Hydrogen gas that can be used in both the industry, to generate heat, or to produce electricity. There is already infrastructure in place to transport natural gas used for similar purposes. A reimagination of today's infrastructure to be repurposed to best optimize the transition, could make it cheaper, faster and with less waste.   

The repurpose of current infrastructure is beeing studied. Hydrogen can be difficult to work with for most materials. It can permeate through most metals and change the mechanical properties, causing losses in ductility and toughness.  

For this work, the effect of a hydrogen atmosphere is studied for an X70 pipeline steel, as well as how different mechanical and gas charging parameters influence the material. The material was collected from a pipeline used for the transport of natural gas. Smooth and notched mini-specimens are tested. The specimens are charged with a hydrogen gas of 6.0 quality inside a pressure chamber and tested in-situ. The extensometry measures are made with Edge Tracing (ET) techniques to ensure accurate measurements without the need for mechanical devices inside the gas chamber. 

The tensile testing was done for a gas pressure of 240 bar and compared to tests in air. During the tensile test different strain rates (10-4 and 10-5 s-1) were applied and different mini-specimen geometries were compared to see the effect of triaxiality in the results.  The hydrogen gas has a strong effect leading to the loss in radial contraction, showing the material embrittlement.  

The strain rates also significantly impact not only the loss of ductility but also the reproducibility of the experiments. The displacement of 10-4 s-1 results shows a dispersion in the radial contraction data, going from 18 to 29%, while for the tests in air the radial contraction surpasses 40%. For the displacement of 10-5 s-1 the tensile tests were more repeatable, ranging from 17 to 19% radial reduction before failure. 

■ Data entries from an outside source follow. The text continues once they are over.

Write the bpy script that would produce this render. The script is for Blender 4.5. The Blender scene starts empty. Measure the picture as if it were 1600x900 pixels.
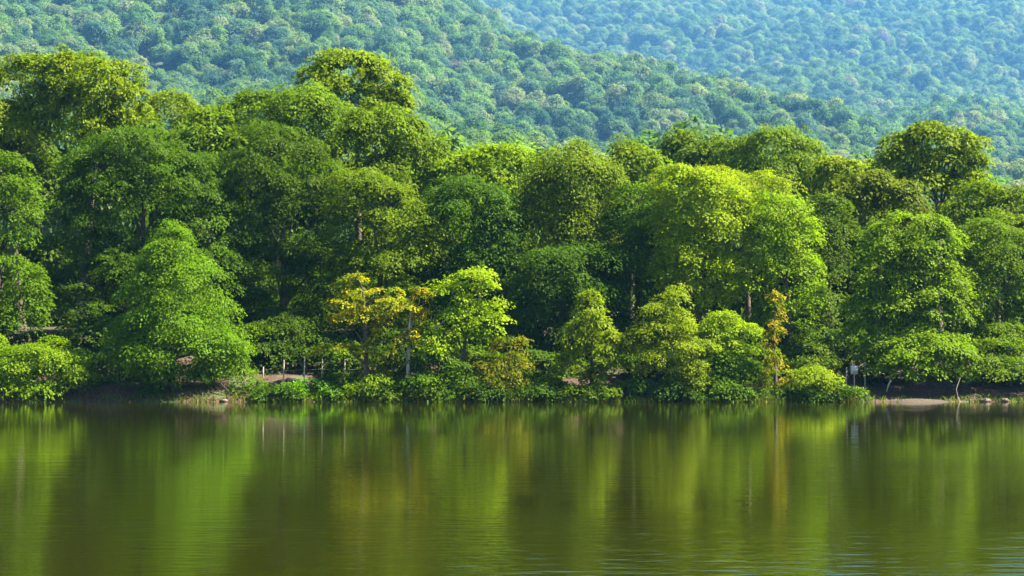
import bpy, math, random
import numpy as np
from mathutils import Vector, noise as mnoise

# ------------------------------------------------------------------ camera, sky, sun, exposure
sc = bpy.context.scene
COL = sc.collection
F = 800 / math.tan(math.radians(15))          # focal length in photo pixels (1600 wide)
PITCH = math.atan(106 / F)
CAM_Z = 3.0
cam = bpy.data.cameras.new('camera')
cam.sensor_width = 36; cam.angle = math.radians(30); cam.clip_end = 12000; cam.clip_start = 0.1
cam_o = bpy.data.objects.new('camera', cam); COL.objects.link(cam_o)
cam_o.location = (0, 0, CAM_Z); cam_o.rotation_euler = (math.pi / 2 + PITCH, 0, 0)
sc.camera = cam_o

SUN_DIR = Vector((0.63, -0.04, 0.775)).normalized()    # from the scene towards the sun
world = bpy.data.worlds.new('World'); sc.world = world; world.use_nodes = True
wn = world.node_tree.nodes; wl = world.node_tree.links
sky = wn.new('ShaderNodeTexSky'); sky.sky_type = 'NISHITA'; sky.sun_disc = False; sky.altitude = 900; sky.dust_density = .5
sky.sun_elevation = math.asin(SUN_DIR.z)
sky.sun_rotation = math.atan2(SUN_DIR.x, SUN_DIR.y)
wl.new(sky.outputs[0], wn['Background'].inputs[0]); wn['Background'].inputs[1].default_value = 0.05
sun = bpy.data.lights.new('sun', 'SUN'); sun.energy = 5.0; sun.angle = math.radians(0.5); sun.color = (1, 0.92, 0.74)
sun_o = bpy.data.objects.new('sun', sun); COL.objects.link(sun_o)
sun_o.rotation_euler = (-SUN_DIR).to_track_quat('-Z', 'Y').to_euler()
sun_o.location = (200, -50, 300)

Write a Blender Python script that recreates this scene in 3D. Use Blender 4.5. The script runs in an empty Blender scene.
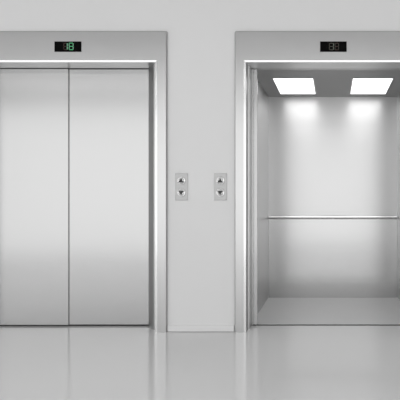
import bpy, bmesh, math
from mathutils import Vector
S = bpy.context.scene
COL = S.collection
PX = 1/122.0            # one photo pixel at the frame plane, metres
D = 5.0                 # camera distance to the frame plane
EYE = 132.5*PX          # camera height
CX = -265*PX            # centre of the closed lift (open lift is centred on x = 0)
WY = 0.030              # wall face

# ------------------------------------------------------------------ materials
def srgb(v):
    v /= 255.0
    return v/12.92 if v <= 0.04045 else ((v+0.055)/1.055)**2.4

def base(name):
    m = bpy.data.materials.new(name); m.use_nodes = True
    nt = m.node_tree
    return m, nt, nt.nodes['Principled BSDF']

def brushed(name, col, rough, metal=1.0, aniso=0.0, rot=0.0, streak=(1, 1, 60), amt=0.06, rvar=0.05):
    """brushed steel: stretched noise varies tone and roughness a little"""
    m, nt, p = base(name)
    tc = nt.nodes.new('ShaderNodeTexCoord'); mp = nt.nodes.new('ShaderNodeMapping')
    mp.inputs['Scale'].default_value = streak
    no = nt.nodes.new('ShaderNodeTexNoise'); no.inputs['Scale'].default_value = 4; no.inputs['Detail'].default_value = 4
    nt.links.new(tc.outputs['Object'], mp.inputs[0]); nt.links.new(mp.outputs[0], no.inputs['Vector'])
    r = nt.nodes.new('ShaderNodeMapRange')
    r.inputs['To Min'].default_value = 1-amt; r.inputs['To Max'].default_value = 1+amt
    nt.links.new(no.outputs['Fac'], r.inputs['Value'])
    mul = nt.nodes.new('ShaderNodeVectorMath'); mul.operation = 'SCALE'
    mul.inputs[0].default_value = col; nt.links.new(r.outputs[0], mul.inputs['Scale'])
    nt.links.new(mul.outputs[0], p.inputs['Base Color'])
    r2 = nt.nodes.new('ShaderNodeMapRange')
    r2.inputs['To Min'].default_value = rough-rvar; r2.inputs['To Max'].default_value = rough+rvar
    nt.links.new(no.outputs['Fac'], r2.inputs['Value']); nt.links.new(r2.outputs[0], p.inputs['Roughness'])
    p.inputs['Metallic'].default_value = metal
    if aniso:
        tg = nt.nodes.new('ShaderNodeTangent'); tg.direction_type = 'UV_MAP'; tg.uv_map = 'UVMap'
        nt.links.new(tg.outputs[0], p.inputs['Tangent'])
        p.inputs['Anisotropic'].default_value = aniso
        p.inputs['Anisotropic Rotation'].default_value = rot
    return m

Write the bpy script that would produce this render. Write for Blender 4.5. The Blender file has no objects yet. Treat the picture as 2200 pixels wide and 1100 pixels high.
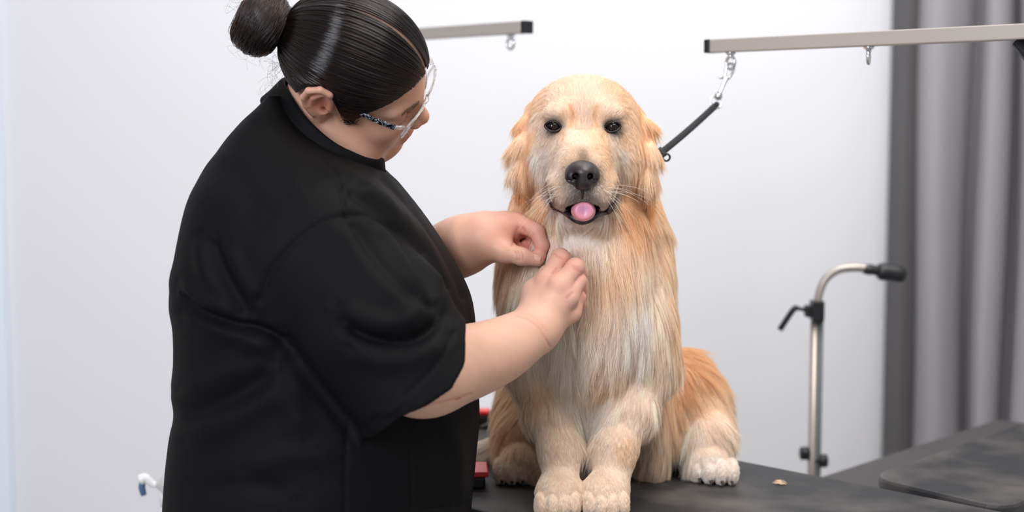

The specimens were analyzed with SEM microscopy and synchrotron microtomography to better understand the fracture. Whilst the material tested under air showed classical ductile damage mechanisms with the highest void volume fraction in the specimen center, as expected, hydrogen charged samples showed surface cracks. These were identified as brittle by fractography of the broken surface and by the microtomography results.  

The analysis of the brokens samples shows that there is a difference between the strains rates of 10-4 s-1 and 10-5s-1. While for the samples at 10-4 s-1 the crack growth is mostly initiated at the surface, with the center of the sample saying ductile. The samples at 10-5s-1 have the whole surface embrittled.